Step of Two
Emily Mast & Henna Vainio
April 22 – June 4, 2017
Opening Reception: April 22, 7–10pm
Opening Reception: Saturday, April 22, 7 – 10pm
Special Event: Animal Empathy Experiments, Outdoor Movement Workshop with Emily Mast, Sunday, June 4, 2 – 3:30 PM
Step of Two is a duet that is in and out of sync between artists Emily Mast and Henna Vainio. The two artists, who work in very different mediums, video and sculpture respectively, find idiosyncratic overlaps in their choice of materials and content. Both bodies of work are informed by taxonomies and color, and combine abstraction or live use of the body with everyday found materials such as: cardboard, fruit peels, lemons, baguettes, straight pins, gloves, and lip gloss.
Emily Mast’s project, ENDE (Like A New Beginning) deconstructs meaning and memory with a kind of personalized form of eurythmy. She uses momentary written or spoken phrases collected throughout her daily life as the directive for movements. Once a movement is attached to a phrase, it is given a name, performed and put into a score. The movement changes and mutates based off of the circumstances, akin to a memory, relying on what other memories precede and follow it. As the artist states, ENDE (Like A New Beginning) explores “the underlying complexities of language, translation, memory and miscommunication, it confronts the profoundness of the seemingly mundane and uses repetition and familiarity to incite instants of human connection.”

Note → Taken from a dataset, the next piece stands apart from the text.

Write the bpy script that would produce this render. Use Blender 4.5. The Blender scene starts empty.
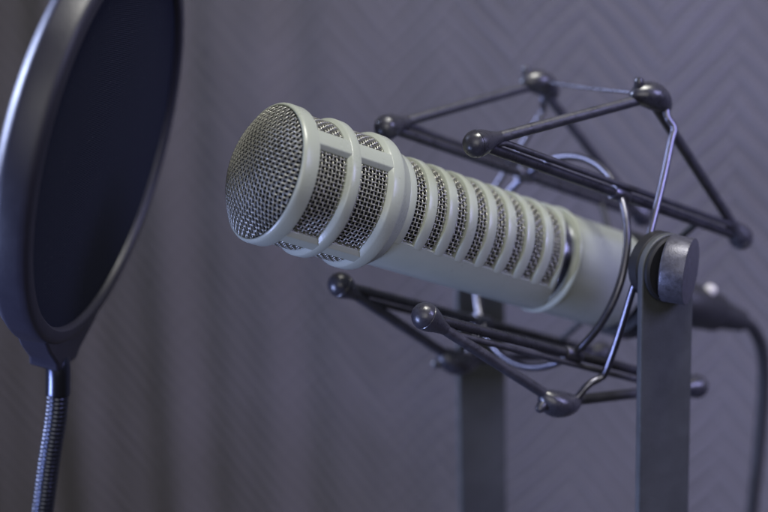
import bpy, bmesh, math, random
import numpy as np
from mathutils import Vector, Matrix
from math import sin, cos, pi, radians

random.seed(3)
S = bpy.context.scene
COL = S.collection

# ------------------------------------------------------------------ frames
# metres; the origin is the pivot axis of the shock mount's yoke
A_YAW, TILT, TILT_CAGE = 0.5667910, 0.3479809, 0.3431598
def frame(a, t):
    p = Vector((sin(a), -cos(a), 0)); h = Vector((-cos(a), -sin(a), 0)); z = Vector((0, 0, 1))
    return cos(t)*h + sin(t)*z, p, -sin(t)*h + cos(t)*z
M, P, U = frame(A_YAW, TILT)              # along the microphone, across the yoke, up
MR, _, UR = frame(A_YAW, TILT_CAGE)
SAG = -0.0103
def MPU(s, w, h): return s*M + w*P + h*U
def CAGE(s, w, h): return s*MR + w*P + (h + SAG)*UR

# ------------------------------------------------------------------ materials
def mat(name, color, rough=0.5, metal=0.0, spec=0.5, bump=None, mottle=None, coat=0.0, sheen=0.0, aniso=None):
    m = bpy.data.materials.new(name); m.use_nodes = True
    nt = m.node_tree; b = nt.nodes['Principled BSDF']
    b.inputs['Base Color'].default_value = (*color, 1)
    b.inputs['Roughness'].default_value = rough
    b.inputs['Metallic'].default_value = metal
    b.inputs['Specular IOR Level'].default_value = spec
    b.inputs['Coat Weight'].default_value = coat
    b.inputs['Sheen Weight'].default_value = sheen
    tc = nt.nodes.new('ShaderNodeTexCoord')
    if mottle:                             # (scale, colour amount, roughness amount): wear, dust and finger marks
        n = nt.nodes.new('ShaderNodeTexNoise'); n.inputs['Scale'].default_value = mottle[0]
        n.inputs['Detail'].default_value = 6; n.inputs['Roughness'].default_value = 0.65
        nt.links.new(tc.outputs['Object'], n.inputs['Vector'])
        r = nt.nodes.new('ShaderNodeMapRange'); r.inputs['From Min'].default_value = .3; r.inputs['From Max'].default_value = .7
        r.inputs['To Min'].default_value = 1-mottle[1]; r.inputs['To Max'].default_value = 1+mottle[1]
        nt.links.new(n.outputs['Fac'], r.inputs['Value'])
        mx = nt.nodes.new('ShaderNodeMix'); mx.data_type = 'RGBA'; mx.blend_type = 'MULTIPLY'
        mx.inputs['Factor'].default_value = 1; mx.inputs['A'].default_value = (*color, 1)
        nt.links.new(r.outputs['Result'], mx.inputs['B']); nt.links.new(mx.outputs['Result'], b.inputs['Base Color'])
        r2 = nt.nodes.new('ShaderNodeMapRange'); r2.inputs['From Min'].default_value = .3; r2.inputs['From Max'].default_value = .7
        r2.inputs['To Min'].default_value = max(.02, rough-mottle[2]); r2.inputs['To Max'].default_value = min(1, rough+mottle[2])
        nt.links.new(n.outputs['Fac'], r2.inputs['Value']); nt.links.new(r2.outputs['Result'], b.inputs['Roughness'])
    if bump:                               # (scale, strength, distance)
        n = nt.nodes.new('ShaderNodeTexNoise'); n.inputs['Scale'].default_value = bump[0]; n.inputs['Detail'].default_value = 4
        nt.links.new(tc.outputs['Object'], n.inputs['Vector'])
        bp = nt.nodes.new('ShaderNodeBump'); bp.inputs['Strength'].default_value = bump[1]; bp.inputs['Distance'].default_value = bump[2]
        nt.links.new(n.outputs['Fac'], bp.inputs['Height']); nt.links.new(bp.outputs['Normal'], b.inputs['Normal'])
    return m

m_shell = mat('beige_satin_paint', (.325, .350, .305), .29, 0, .5, bump=(900, .12, .0004), mottle=(70, .03, .03))
m_mesh = mat('nickel_wire_mesh', (.36, .36, .325), .36, .7, .5, mottle=(90, .15, .06))
m_liner = mat('black_foam_liner', (.010, .011, .012), .95, 0, .1)
m_chrome = mat('polished_steel', (.55, .56, .60), .16, 1.0)
m_wire = mat('bright_bent_wire', (.17, .17, .21), .34, 1.0)
m_rod = mat('dark_coated_steel', (.060, .060, .075), .30, .65, .5, mottle=(150, .2, .08))
m_ring = mat('grey_steel_rod', (.13, .13, .16), .34, .9, mottle=(150, .2, .08))
m_band = mat('black_rubber', (.032, .032, .043), .46, 0, .5, bump=(700, .35, .0006), mottle=(200, .3, .12))
m_cap = mat('satin_black_cap', (.031, .031, .042), .30, 0, .6, bump=(700, .28, .0004), mottle=(300, .25, .10))
m_yoke = mat('dark_grey_powder_coat', (.056, .060, .064), .46, 0, .4, bump=(1600, .5, .0003), mottle=(45, .18, .08))
m_knob = mat('worn_dark_metal', (.085, .085, .108), .42, .45, .5, bump=(1500, .22, .0003), mottle=(420, .28, .10))
m_washer = mat('matt_black_rubber', (.012, .012, .014), .55, 0, .35)
m_hoop = mat('dark_grey_plastic', (.022, .022, .038), .42, 0, .45, bump=(900, .15, .0003), mottle=(50, .10, .05))
m_goose = mat('dark_chrome_coil', (.055, .060, .080), .28, .9)
m_collar = mat('dark_chrome', (.075, .082, .11), .28, 1.0)
m_cable = mat('black_cable_jacket', (.018, .018, .021), .5, 0, .4)
m_latch = mat('pale_plastic', (.55, .53, .50), .4)

def screen_material():
    m = mat('navy_nylon_screen', (.017, .021, .042), .8, 0, .2)
    nt = m.node_tree; b = nt.nodes['Principled BSDF']
    tc = nt.nodes.new('ShaderNodeTexCoord')
    bp = nt.nodes.new('ShaderNodeBump'); bp.inputs['Strength'].default_value = .5; bp.inputs['Distance'].default_value = .0003
    w1 = nt.nodes.new('ShaderNodeTexWave'); w1.bands_direction = 'X'; w1.inputs['Scale'].default_value = 420
    w2 = nt.nodes.new('ShaderNodeTexWave'); w2.bands_direction = 'Y'; w2.inputs['Scale'].default_value = 420
    ad = nt.nodes.new('ShaderNodeMath'); ad.operation = 'ADD'
    for w in (w1, w2): nt.links.new(tc.outputs['Object'], w.inputs['Vector'])
    nt.links.new(w1.outputs['Fac'], ad.inputs[0]); nt.links.new(w2.outputs['Fac'], ad.inputs[1])
    nt.links.new(ad.outputs[0], bp.inputs['Height']); nt.links.new(bp.outputs['Normal'], b.inputs['Normal'])
    # specks of lint caught in the weave
    v = nt.nodes.new('ShaderNodeTexNoise'); v.inputs['Scale'].default_value = 900; v.inputs['Detail'].default_value = 1
    nt.links.new(tc.outputs['Object'], v.inputs['Vector'])
    r = nt.nodes.new('ShaderNodeValToRGB'); r.color_ramp.elements[0].position = .70; r.color_ramp.elements[1].position = .80
    r.color_ramp.elements[0].color = (.017, .021, .042, 1); r.color_ramp.elements[1].color = (.07, .075, .095, 1)
    nt.links.new(v.outputs['Fac'], r.inputs['Fac']); nt.links.new(r.outputs['Color'], b.inputs['Base Color'])
    return m
m_screen = screen_material()

def blanket_material():
    m = mat('grey_quilted_cotton', (.155, .150, .172), .85, 0, .2, sheen=.25)
    nt = m.node_tree; b = nt.nodes['Principled BSDF']; tc = nt.nodes.new('ShaderNodeTexCoord')
    n = nt.nodes.new('ShaderNodeTexNoise'); n.inputs['Scale'].default_value = 9; n.inputs['Detail'].default_value = 5
    nt.links.new(tc.outputs['Object'], n.inputs['Vector'])
    r = nt.nodes.new('ShaderNodeValToRGB')
    r.color_ramp.elements[0].position = .3; r.color_ramp.elements[0].color = (.106, .099, .106, 1)
    r.color_ramp.elements[1].position = .7; r.color_ramp.elements[1].color = (.130, .122, .138, 1)
    nt.links.new(n.outputs['Fac'], r.inputs['Fac']); at = nt.nodes.new('ShaderNodeAttribute'); at.attribute_name = 'thread'
    mx = nt.nodes.new('ShaderNodeMix'); mx.data_type = 'RGBA'; mx.blend_type = 'MULTIPLY'; mx.inputs['Factor'].default_value = 1
    nt.links.new(r.outputs['Color'], mx.inputs['A']); nt.links.new(at.outputs['Fac'], mx.inputs['B'])
    nt.links.new(mx.outputs['Result'], b.inputs['Base Color'])
    f = nt.nodes.new('ShaderNodeTexNoise'); f.inputs['Scale'].default_value = 700; f.inputs['Detail'].default_value = 3
    nt.links.new(tc.outputs['Object'], f.inputs['Vector'])
    bp = nt.nodes.new('ShaderNodeBump'); bp.inputs['Strength'].default_value = .4; bp.inputs['Distance'].default_value = .0006
    nt.links.new(f.outputs['Fac'], bp.inputs['Height']); nt.links.new(bp.outputs['Normal'], b.inputs['Normal'])
    return m
m_blanket = blanket_material()

# ------------------------------------------------------------------ object helpers
def finish(me, sharp=38):
    me.polygons.foreach_set('use_smooth', [True]*len(me.polygons))
    if sharp: me.set_sharp_from_angle(angle=radians(sharp))
    me.update()

def link(name, me, material, parent=None, bevel=None, sharp=38):
    me.name = name; finish(me, sharp)
    o = bpy.data.objects.new(name, me); COL.objects.link(o)
    me.materials.append(material)
    if parent: o.parent = parent
    if bevel:
        b = o.modifiers.new('bevel', 'BEVEL'); b.width = bevel; b.segments = 2; b.limit_method = 'ANGLE'; b.angle_limit = radians(45)
        b.harden_normals = False
    return o

def obj(name, bm, material, parent=None, bevel=None, sharp=38):
    bmesh.ops.recalc_face_normals(bm, faces=bm.faces)
    me = bpy.data.meshes.new(name); bm.to_mesh(me); bm.free()
    return link(name, me, material, parent, bevel, sharp)

def thing(name, label, cat, loc=(0, 0, 0), mw=None):
    o = bpy.data.objects.new(name, None); COL.objects.link(o); o.empty_display_size = .02
    if mw is not None: o.matrix_world = mw
    else: o.location = loc
    o['label'] = label; o['category'] = cat
    return o

def axes(d):
    d = d.normalized(); a = Vector((0, 0, 1)) if abs(d.z) < .9 else Vector((1, 0, 0))
    x = a.cross(d).normalized(); return x, d.cross(x)

def smooth_path(pts, n=8):
    pts = [Vector(p) for p in pts]; out = []
    for i in range(len(pts)-1):
        p0 = pts[max(i-1, 0)]; p1 = pts[i]; p2 = pts[i+1]; p3 = pts[min(i+2, len(pts)-1)]
        for k in range(n):
            t = k/n
            out.append(.5*((2*p1)+(p2-p0)*t+(2*p0-5*p1+4*p2-p3)*t*t+(3*p1-p0-3*p2+p3)*t**3))
    return out+[pts[-1]]

def fillet(pts, r, n=5, closed=False):
    """round the corners of a polyline"""
    pts = [Vector(p) for p in pts]; out = []; N = len(pts)
    for i, p in enumerate(pts):
        if not closed and i in (0, N-1): out.append(p); continue
        a = pts[i-1]; b = pts[(i+1) % N]
        d0 = min(r, (a-p).length*.45); d1 = min(r, (b-p).length*.45)
        q0 = p+(a-p).normalized()*d0; q1 = p+(b-p).normalized()*d1
        for k in range(n+1):
            t = k/n; out.append((1-t)**2*q0+2*t*(1-t)*p+t*t*q1)
    return out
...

Henna Vainio’s plaster casts and glass-fused panes operate like punctuation––physical manifestations of the hard stops, breaths, pauses, and exclamations, the periods, commas, em dashes and other marks afford the written word. For Vainio, “the act of sculptural casting becomes theatrical casting and makes these things––objects––have an agency of their own.” Divorced from words punctuation loses meaning, and becomes abstracted and empowered. Similarly, Vainio’s work, primarily casts of other objects, deals in negative space and defines the things it is surrounded by––namely the texture of the objects she casts. The elements of each sculpture connect forms, dictated by materials with sources that remain as referent, akin to spaces and punctuation marks between words.
Both artists in Step of Two expand our understanding of language, color, material objects, and the body, as experiences that are meant to evolve, transmute, cohere, fade away, and rebuild. When their works are set together as a duet––Mast’s video work, which so prominently features bodies interacting with objects, and Vainio’s sculptures with imprints of everyday objects, sag and contort as bodies do––the gallery operates as a stage with all the artworks acting as props and actors concurrently.
Artist Biographies:
Emily Mast primarily makes performances and videos that incorporate bodies, movement, sound and light as live sculptural material. Her work consists of collaborative practices that celebrate their ambiguous position between art, theater, performance and poetry. She recently completed a five-part project called The Cage is a Stage that was co-commissioned by the Power Plant in Toronto and the University of Toronto’s Blackwood Gallery. It was comprised of an evening-length theatrical performance, a billboard, a gallery installation, a five channel video installation and a publication. Previously, she presented a “choreographed exhibition” at La Ferme du Buisson in France. She has also presented roving performances in Paris at Silencio and the Mona Bismarck American Center. In 2014 she staged a procession of performances at the Los Angeles County Museum of Art (LACMA) and was part of the Hammer Museum’s Made in L.A. biennial. She has shown her work at Performa, Simone Subal Gallery and the Robert Rauschenberg Foundation Project Space in New York, the Galeria Luisa Strina in Sao Paolo, MUHKA in Antwerp, Samson Projects in Boston, and REDCAT, LAX Art, Public Fiction, Human Resources, China Art Objects Gallery and Night Gallery in Los Angeles. Emily graduated from USC in 2009 and has been an artist-in-residence at the Headlands, Yaddo and Skowhegan. She lives in Los Angeles.
Henna Vainio uses sculptural casting as a method to reproduce everyday objects often resulting in the creation of seemingly natural looking, yet unrecognizable forms. Her methods also invoke the sense of casting in the theatrical sense of the word, as through the act of reproduction the objects are assigned new roles or cast into performative functions. She recently relocated to San Francisco from London, UK and was born in Jyväskylä, Finland. She is a graduate of Chelsea College of Arts, London and The Slade School of Art, London. Recent exhibitions include Legs, Plaza Plaza, London, (2016); Matkalla Maan Keskipisteeseen, Saarijärven Museo, Saarijärvi, Finland (2015); Back to The Things Themselves, Assembly Point, London (2015); Corporeality, Objects and Other Stuff, FOLD, London, (2015) and Stanzas, OUTPOST, Norwich, UK (2014).